The EU’s sustainability disclosure rules are too complex and risk overwhelming consumers with too much information they do not understand.
This was one of the points made during a Funds Europe webinar on sustainability reporting entitled ‘Conquering the ESG data and reporting challenge’.
Fund managers face a wave of regulatory and non-regulatory reporting requirements over the next two years and beyond. 2021 saw the introduction of the EU’s Sustainable Finance Disclosure Regulation (SFDR) but firms also face requirements for MiFID II, the Insurance Distribution Directive and whatever rules the UK brings out.
While the industry welcomes the introduction of more disclosure around sustainability, there is also concern about just how complex the initial implementation of these rules will prove to be.
As Emery said: “The direction of travel is excellent but the journey is like being stuck in a traffic jam on the M25.”
He described the current situation as a “complex quagmire with competing regulations both nationally and internationally with different sectors and different market participants”.
One of the problems with the SFDR is that it has only been partially implemented. It went live in March 2021 but without the regulatory technical standards needed to complete the reporting.
According to Sebastian Brinkmann, ESG strategic sales specialist, FE fundinfo, this has created a labelling regime where firms have registered their funds in line with the EU’s categories – articles 6,8 and 9 - but without the detail needed to explain what those categories mean.

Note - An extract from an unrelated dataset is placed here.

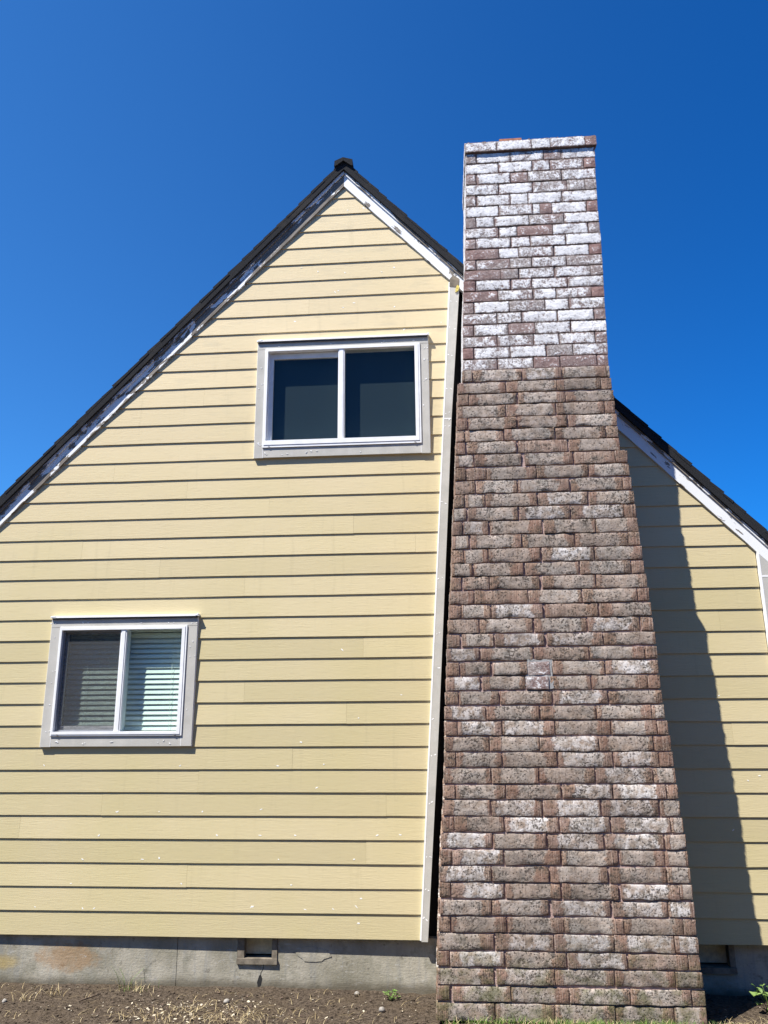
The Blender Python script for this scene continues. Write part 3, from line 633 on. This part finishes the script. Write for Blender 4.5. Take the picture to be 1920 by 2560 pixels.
for ci, (z0, z1, Y, row) in enumerate(COURSES):
    k = ci-1; st = k >= 43; mi = 1 if st else 0; rg = .55 if st else 1.
    tk = row.split(); ed = []
    for q in tk:
        fl = q[-1] if q[-1] in 'bwg' else ''; q = q.rstrip('bwg'); a, b = q.rsplit(':', 1); ed.append((int(a)/1000, int(b)/1000, fl))
    X0, X1 = ed[0][0], ed[-1][1]; j = .0058 if not st else .0052
    if not st: j += rb.uniform(-.002, .003)
    yb = .24 if st else .03
    if k == 63: Y -= .019
    for i, (a, b, fl) in enumerate(ed):
        wv = WV[fl]
        if fl == 'b' and b-a > .12: wv = .24 if not st else .32
        if st and fl == 'b' and b-a <= .12: wv = rb.uniform(.08, .46)
        if st and fl == '': wv = rb.uniform(.66, 1.0)
        if st and fl == 'g': wv = rb.uniform(.42, .55)
        if not st:
            wv += rb.uniform(-.08, .08)
            if k < 0: wv = .35
            if 12 <= k <= 34 and fl == '': wv -= .15
            if 35 <= k <= 43 and fl in ('', 'w'): wv -= .05
        pr = 0.
        patch = (k == 20 and i == 3) or (k == 19 and i == 2)
        m_ = 1 if patch and k == 20 else mi
        if patch: wv = .42
        if patch and k == 19: m_ = 1; wv = .5
        brick((a, Y, 0), (1, 0, 0), (0, -1, 0), b-a, z0+j, z1-j, wv, m_, rough=rg, proud=.003 if patch else 0)
    # sides: alternate stretcher / header starts at the corner
    y = Y+.004; L0 = .10 if (ci % 2) else (.36 if not st else .265); first = True
    while y < yb-.02:
        L = L0 if first else (.355 if not st else .262); first = False
        e = min(y+L, yb)
        if e-y > .03:
            for X, N in ((X0, (-1, 0, 0)), (X1, (1, 0, 0))):
                brick((X-N[0]*.0, y+.004, 0), (0, 1, 0), N, e-y-.008, z0+j, z1-j, rb.choice((.1, .5, .9)) if not st else .9, mi, rough=rg*.7)
        y = e
    if st:
        x = X0
        while x < X1-.03:
            e = min(x+.265, X1); brick((x+.004, yb, 0), (1, 0, 0), (0, 1, 0), e-x-.008, z0+j, z1-j, .8, mi, rough=rg); x = e
    # mortar bed of this course, tucked in behind the faces
    rec = .012 if not st else .007
    mo.box(X0+rec, X1-rec, Y+rec, yb-(rec if st else 0), z0-.0006*(ci % 2), z1+.0006*((ci+1) % 2), 1 if st else 0)
chim = kid(br, 'chimney', ['brick', 'stack']); chim['label'] = 'tall tapering brick chimney with whitewashed upper stack'
kid(mo, 'mortar', ['mortar', 'smortar'], chim)
# cement smear round two replaced bricks
c = MB(); rr_ = random.Random(8)
def cell(x0, x1, z0, z1, y):
    n = 30; pts = []
    for i in range(n):
        t = 2*math.pi*i/n; sx = max(-1, min(1, 1.35*math.cos(t))); sz = max(-1, min(1, 1.35*math.sin(t)))
        pts.append(((x0+x1)/2+(x1-x0)/2*sx*rr_.uniform(.86, 1.10), (z0+z1)/2+(z1-z0)/2*sz*rr_.uniform(.93, 1.07)))
    return pts
P20 = COURSES[21]; P19 = COURSES[20]
g = [q.rstrip('bwg').rsplit(':', 1) for q in P20[3].split()][3]; a, b = int(g[0])/1000, int(g[1])/1000
c.prism(cell(a-.016, b+.026, P19[0]+.012, P20[1]+.008, 0), P20[2]-.0015, P20[2]+.03)
kid(c, 'cement_patch', ['cement'], chim)
# crown, flue, broken mortar lumps on the rim
top = COURSES[-1][1]; c = MB()
xL, xR = .287, 1.368; yF, yB = -.525, .24
c.add([(xL+.01, yF+.01, top), (xR-.01, yF+.01, top), (xR-.01, yB-.01, top), (xL+.01, yB-.01, top), (.50, -.33, top+.05), (.98, -.33, top+.05), (.98, .05, top+.05), (.50, .05, top+.05)],
      [(0, 1, 5, 4), (1, 2, 6, 5), (2, 3, 7, 6), (3, 0, 4, 7), (4, 5, 6, 7)])
r = random.Random(14); x = xL+.02
while x < xR-.03:
    w2 = r.uniform(.02, .07); h = r.uniform(.004, .020)
    c.prism([(x, top-.004), (x+w2, top-.004), (x+w2*.8, top+h), (x+w2*.3, top+h*.8)], yF-.004, yF+.05); x += w2+r.uniform(0, .02)
kid(c, 'crown', ['smortar'], chim)
c = MB(); fx0, fx1, fy0, fy1 = .595, .785, -.36, -.14; th = .02; zt = top+.17
for q in ((fx0, fx1, fy0, fy0+th), (fx0, fx1, fy1-th, fy1), (fx0, fx0+th, fy0+th, fy1-th), (fx1-th, fx1, fy0+th, fy1-th)): c.box(q[0], q[1], q[2], q[3], top+.01, zt)
kid(c, 'flue', ['flue'], chim)

# ================================================================ ground
gx = [-400, -60, -20, -9]+[-5+i*.3 for i in range(5)]+[-3.6+i*.022 for i in range(int(5.9/.022))]+[2.35+i*.3 for i in range(1, 10)]+[9, 20, 60, 400]
gy = [-400, -60, -20, -12, -9]+[-6.5+i*.4 for i in range(14)]+[-1.0+i*.022 for i in range(51)]+[.25, 9.2, 20, 60, 400]
def gh(x, y):
    if abs(x) > 5 or y > .3 or y < -7: return -.34
    n = noise.noise
    z = -.330+.012*n(Vector((x*1.3, y*1.3, 3)))+.010*n(Vector((x*5, y*5, 1)))+.006*n(Vector((x*16, y*16, 2)))+.0035*n(Vector((x*42, y*42, 5)))
    z += .022*math.exp(-((x+1.55)/.55)**2-((y+.55)/.25)**2)                              # the little heap of dry clippings
    z -= .025*math.exp(-((x+.3)/.35)**2-(y/.2)**2)
    z += .045*math.exp(-((x-2.1)/.22)**2-((y+.42)/.22)**2)
    z += .075*math.exp(-((y+.80)/.15)**2)*max(0, min(1, (x+.15)*5))
    return z
me = MB(); vs = [(x, y, gh(x, y)) for y in gy for x in gx]; nX = len(gx)
me.add(vs, [(j*nX+i, j*nX+i+1, (j+1)*nX+i+1, (j+1)*nX+i) for j in range(len(gy)-1) for i in range(nX-1)], 0, True)
gr = me.build('ground', ['soil']); tag(gr, kind='structure')

# scatter
def rot_add(mb, vs, fs, loc, r, mi=0, s=1., tilt=.5):
    m_ = Matrix.Rotation(r.uniform(0, 6.28), 3, 'Z') @ Matrix.Rotation(r.uniform(-tilt, tilt), 3, 'X') @ Matrix.Rotation(r.uniform(-tilt, tilt), 3, 'Y')
    mb.add([Vector(loc)+m_ @ (Vector(v)*s) for v in vs], fs, mi)
BX = [(x, y, z) for z in (-1, 1) for y in (-1, 1) for x in (-1, 1)]; BF = [(0, 2, 3, 1), (4, 5, 7, 6), (0, 1, 5, 4), (1, 3, 7, 5), (3, 2, 6, 7), (2, 0, 4, 6)]
def rock(mb, x, y, z, s, r, mi=0, flat=.65, seg=5):
    vs = []; 
    for a in range(seg+1):
        for b in range(7):
            th, ph = math.pi*a/seg, 2*math.pi*b/7; q = 1+.3*noise.noise(Vector((x*90+math.cos(ph)*math.sin(th)*1.2, y*90+math.sin(ph)*math.sin(th)*1.2, math.cos(th)*1.2)))
            vs.append((x+s*q*math.sin(th)*math.cos(ph), y+s*q*math.sin(th)*math.sin(ph)*.85, z+s*flat*q*math.cos(th)))
    mb.add(vs, [(a*7+b, (a+1)*7+b, (a+1)*7+(b+1) % 7, a*7+(b+1) % 7) for a in range(seg) for b in range(7)], mi, seg > 4)
r = random.Random(31)
clods = MB()
for i in range(3600):
    x, y = r.uniform(-3.6, 2.3), r.uniform(-.95, -.01)
    s = r.choice((.003, .004, .005, .006, .009)) if r.random() < .97 else r.uniform(.012, .02)
    rock(clods, x, y, gh(x, y)+s*.15, s, r, 0, .6, 3)
tag(clods.build('soil_crumbs', ['soil']), kind='stuff')
chips = MB(); bar = MB()
for i in range(1700):
    u = r.random()
    if u < .5: x, y = r.gauss(-1.6, .38), r.gauss(-.52, .17)
    else: x, y = r.uniform(-3.5, 2.2), r.uniform(-.9, -.03)
    if y > -.03 or (-.12 < x < 1.6 and y > -.66): continue
    rot_add(chips if r.random() < .45 else bar, BX, BF, (x, y, gh(x, y)+.004), r, 0, 1, .5) if 0 else None
    L = r.uniform(.0016, .005)*r.choice((1, 1, 1, 1, 2.6)); W_ = r.uniform(.3, .8); vs = [(a*L, b*L*W_, c*.0013) for a, b, c in BX]
    rot_add(chips if r.random() < .25 else bar, vs, BF, (x, y, gh(x, y)+.005), r)
tag(chips.build('pale_chips', ['chip']), kind='stuff'); tag(bar.build('bark_chips', ['bark']), kind='stuff')
def blade(mb, x, y, z, h, wd, r, lean, mi=0, n=4, az=None):
    az = r.uniform(0, 6.28) if az is None else az; dx, dy = math.cos(az), math.sin(az); vs = []
    for i in range(n+1):
        t = i/n; q = wd*(1-t)**.7+.0002; cx = x+dx*lean*h*t*t; cy = y+dy*lean*h*t*t; cz = z+h*t*(1-.35*lean*t)
        vs += [(cx-dy*q, cy+dx*q, cz), (cx+dy*q, cy-dx*q, cz)]
    mb.add(vs, [(2*i, 2*i+1, 2*i+3, 2*i+2) for i in range(n)], mi, True)
straw = MB()
for i in range(1700):
    u = r.random()
    if u < .26: x, y = r.gauss(-1.55, .33), r.gauss(-.60, .12)
    elif u < .44: x, y = r.uniform(-3.5, 0), r.uniform(-.9, -.04)
    elif u < .85: x, y = r.uniform(1.45, 2.35), r.uniform(-.95, -.45)
    else: x, y = r.uniform(-.1, 1.6), r.uniform(-.92, -.68)
    if y > -.03 or (-.12 < x < 1.6 and y > -.67): continue
    blade(straw, x, y, gh(x, y)-.002, r.uniform(.02, .055), r.uniform(.0007, .0016), r, r.uniform(.8, 1.9))
tag(straw.build('dry_straw', ['straw']), kind='stuff')
gs = MB()
for i in range(3600):
    x = r.choice((r.uniform(.1, 1.62), r.gauss(.78, .2), r.gauss(1.15, .25), r.uniform(-.05, 1.7))); y = -.638-abs(r.gauss(0, .08))
    if x > 1.6: y = r.uniform(-.95, -.6)
    if noise.noise(Vector((x*6, y*6, 0)))*.5+.5 < r.random()*.9: continue
    blade(gs, x, y, gh(x, y)-.003, r.uniform(.02, .062)*(1 if y > -.8 else 1.1), r.uniform(.001, .0022), r, r.uniform(.2, 1.1), 0 if r.random() < .86 else 1)
tag(gs.build('grass', ['grass', 'straw']), kind='stuff')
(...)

“On the one side, the EU will be content with the number of funds that have registered as sustainable,” said Brinkmann. “But the degree to which they can prove that sustainability and provide the necessary data will be a huge regulatory risk for a lot of firms.”
A further complexity for UK funds is that UK rules are likely to diverge from the EU. However, the UK’s Financial Conduct Authority’s more principles-based approach could serve as a preferable alternative to the European Securities and Markets Authority’s (ESMA’s) rules-based stance with the SFDR.
Emery cited the FCA’s talk of a transparency toolkit to help investors navigate the ESG market as opposed to ESMA’s “policy approach to shift capital”.
“We have to understand that this is a consumer-facing business and we have to make it simple,” said Emery.
Mikkel Bates, regulatory manager, FE fundinfo, highlighted the FCA’s use of the phrase “decision useful disclosures” as a means to help consumers make their decisions about sustainable investment.
Another challenge facing the industry is the lack of standardised data around ESG, said Thomas Harding, head of ESG regulatory solutions, ISS ESG. While there are certain initiatives such as the European ESG template and the Single European Access Point designed to bring more harmony to the reporting process, Harding stated that the initial cost burden on ESG data vendors and market participants will be significant.
“Ultimately more data is a good thing as long as it is reliable but it is inevitable that it will come in different formats, especially during these early stages,” said Harding.
Despite the daunting challenges facing firms, there was also some optimism expressed by the panellists including the prospect of more interoperability around sustainable finance, an increase in the provision of more high-quality sustainability data from corporates, the development of a more consumer-friendly labelling regime and recognition of a fundamental shift in the industry’s embrace of sustainability. .
As Emery concluded: “Clients are demanding that we are stewards of their capital and not just valuers of equity. It is a fundamental shift and will take many years to develop but I can only see the acceleration of this heading in the direction we all want it to go.”